How does writing the C compiler in C bear on security issues? Well, it does.
(I would have preferred to cite http://www.acm.org/classics/sep95/, but it's an OCR version of the text, and it's flakey (as it admits), so this is the one I could find that wasn't.)
Pascal itself is not a major issue these days, but this paper sets up an important mode of analysis for languages in general (hey, I cited it in my first blog entry, so it must be important.-). In fact, one could argue that the entire paper is really a setup for the second-to-last paragraph, which is a deep point well worth inscribing as a generalized observation, not just about Pascal. In fact, it ties very neatly back to Guy Steele's point.
"No Silver Bullet", Frederick P. Brooks, Jr., Computer Magazine, April 1987
If your management thinks they can control things, this is an important paper to lay on the table. It won't make you any friends because it will scare the daylights out of them. (Brooks is the author of The Mythical Man Month, another great read, but a book not an article.)

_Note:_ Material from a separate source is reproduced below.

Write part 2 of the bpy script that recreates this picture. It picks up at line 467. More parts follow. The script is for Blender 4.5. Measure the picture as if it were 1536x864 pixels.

The Turing Test is defined in this paper, and it is very easy to read. You will very quickly see that Turing was smart, clever (which is not the same as smart), and would have been a lovely companion over drinks. Any CS paper with the following footnote has to be worth a read:
[1] Possibly this view is heretical. St. Thomas Aquinas (Summa Theologica, quoted by Bertrand Russell, 1, 480) states that God cannot make a man to have no soul. But this may not be a real restriction on His powers, but only a result of the fact that men's souls are immortal, and therefore indestructible.
I have to note one paper that doesn't quite make it for me: "Go To Statement Considered Harmful" by Edsger W. Dijkstra (Communications of the ACM, Vol. 11, No. 3, March 1968, pp. 147-148). This has been very influential, but it just not as crisp and "wow"-ish. I mostly mention this not to dis Dijkstra, a great observer, but to define my criteria. His opening line is fun, but it shows why it's merely on my list of "must read" papers, not the truly top notch:
For a number of years I have been familiar with the observation that the quality of programmers is a decreasing function of the density of go to statements in the programs they produce.
This is very biting and erudite, but it is denser than required. Compare this to Turing's:
I propose to consider the question, "Can machines think?" This should begin with definitions of the meaning of the terms "machine" and "think."
Strunk & White would clearly prefer the second, and so would I. The sentences are short and clear, the words simple and direct, and it is immediately clear that something interesting is going on (doesn't everyone know what those words mean, so why would he ask?).
I'm not sure what was so top-notch about BWK's criticism of Pascal - all of his complaints were fixed in UCSD pascal, (and in my opinion, better addressed than in C.)